How should you generate passwords? You probably know the standard advice of using a variety of characters, but the resulting passwords are hard to remember, especially since the recommended length keeps getting longer as cracking methods become more sophisticated. It's enough to make users choose convenience over security and use the same password everywhere – which is just about the worst thing you can do. Yet even if you choose unique passwords in every circumstance, how random can passwords invented by one person truly be? And what strategies can you use to make random passwords memorable? A password manager can ease the daily burden, but what happens if your password manager becomes corrupted?
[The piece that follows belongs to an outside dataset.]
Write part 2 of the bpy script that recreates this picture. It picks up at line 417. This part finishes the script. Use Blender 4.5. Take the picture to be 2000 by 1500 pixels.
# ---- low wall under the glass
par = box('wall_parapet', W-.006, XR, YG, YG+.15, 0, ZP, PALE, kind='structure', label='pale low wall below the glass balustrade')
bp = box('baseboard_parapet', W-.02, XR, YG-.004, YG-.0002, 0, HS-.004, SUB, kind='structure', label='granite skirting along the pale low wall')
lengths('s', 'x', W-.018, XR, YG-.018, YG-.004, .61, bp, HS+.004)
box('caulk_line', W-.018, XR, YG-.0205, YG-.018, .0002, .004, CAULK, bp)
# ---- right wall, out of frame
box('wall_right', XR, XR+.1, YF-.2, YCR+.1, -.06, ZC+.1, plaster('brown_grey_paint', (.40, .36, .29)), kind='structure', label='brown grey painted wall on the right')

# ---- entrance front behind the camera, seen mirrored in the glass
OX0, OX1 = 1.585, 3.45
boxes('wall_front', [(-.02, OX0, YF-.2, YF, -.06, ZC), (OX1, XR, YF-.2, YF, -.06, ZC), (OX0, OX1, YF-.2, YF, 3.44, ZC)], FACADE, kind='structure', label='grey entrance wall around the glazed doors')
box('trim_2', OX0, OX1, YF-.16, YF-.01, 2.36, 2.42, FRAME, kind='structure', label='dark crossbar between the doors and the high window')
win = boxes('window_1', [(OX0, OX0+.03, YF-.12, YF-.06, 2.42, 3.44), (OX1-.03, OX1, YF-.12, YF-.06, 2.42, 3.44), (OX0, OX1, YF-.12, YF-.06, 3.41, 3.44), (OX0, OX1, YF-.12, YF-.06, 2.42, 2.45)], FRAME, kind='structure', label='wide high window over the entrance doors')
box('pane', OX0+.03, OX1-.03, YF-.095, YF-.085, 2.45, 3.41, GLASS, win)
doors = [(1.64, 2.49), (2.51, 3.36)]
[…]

What were simple issues a couple of decades ago have become complicated today, with no easy answers.

Ask security experts, and the answers to these questions can be conflicting. However, that doesn't stop the developers of password generators illustrating possible solutions. Many implement traditional answers, but others are starting to implement ways of making passwords more memorable, either by tweaking tradition in various ways or taking a new approach altogether.

PWGen

PWGen is one of the oldest password generators for Linux [1]. It is based on the traditional password advice, providing eight character strings for passwords that include lower- and uppercase letters, numerals, and special characters. This pattern can be modified by the options in Table 1 to produce an easier to remember password, but remember that excluding types of characters will probably result in a weaker password. For maximum security, specify --secure (-s), which will maximize the mixture of characters (Figure 1).